According to Putin, pay TV networks will have to learn how to make money and “persuade viewers to pay for [watching] them.”
Meanwhile, on top of having to rely on subscription revenues only, major cable networks say that foreign content providers are putting them under pressure to increase tariffs.
Viasat, owned by Swedish media holding Modern Times Group, which is a key content provider for pay TV networks in Russia, is pushing to tie the value of its content to exchange-rate fluctuations, business daily Kommersant said on Thursday.
Earlier this month the company notified pay TV operators of the need to revise subscription packages or contracts, operators including MTS, Vimpelcom and Rostelecom, told the newspaper.
Options included pegging monthly subscription rates to the dollar or dividing current content offered in one bundle between premium and cheaper packages.

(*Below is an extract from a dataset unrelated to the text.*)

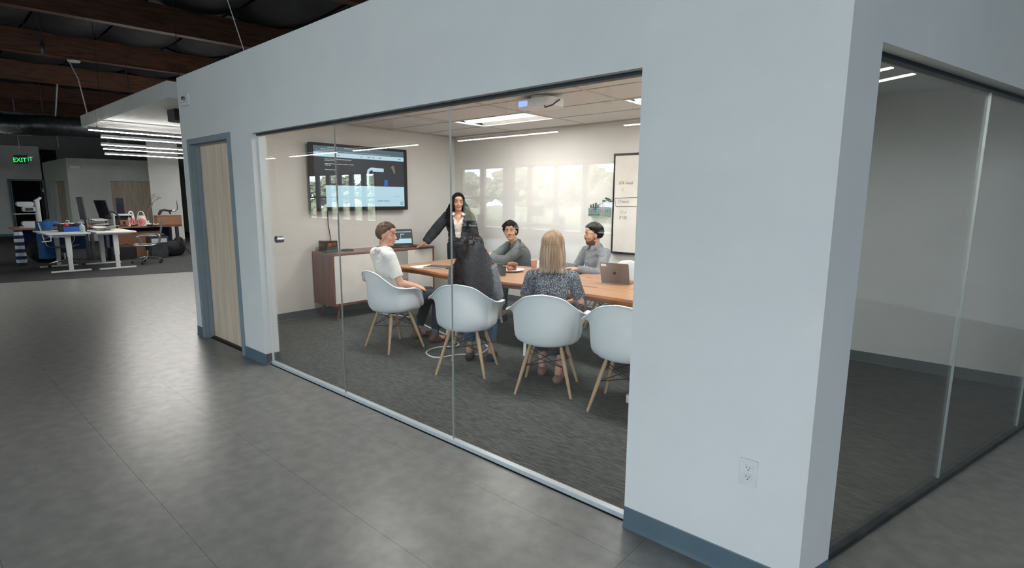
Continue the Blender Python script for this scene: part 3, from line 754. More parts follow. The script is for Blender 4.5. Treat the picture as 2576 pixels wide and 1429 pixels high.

Current consumer contracts are fixed in rubles, meaning providers face bigger bills if they have to pay more for dollar-priced content.
A source at Vimpelcom told Kommersant that it had been in negotiations for some months on revising contracts and was now close to concluding those talks.
Viasat, which broadcasts eight of its 15 cable channels in Russia and the CIS, had not commented on the situation, citing client confidentiality rules. Market observers say the new ban on advertising on pay TV will cost Viasat 500 million rubles next year — more than $8 million at current exchange rates.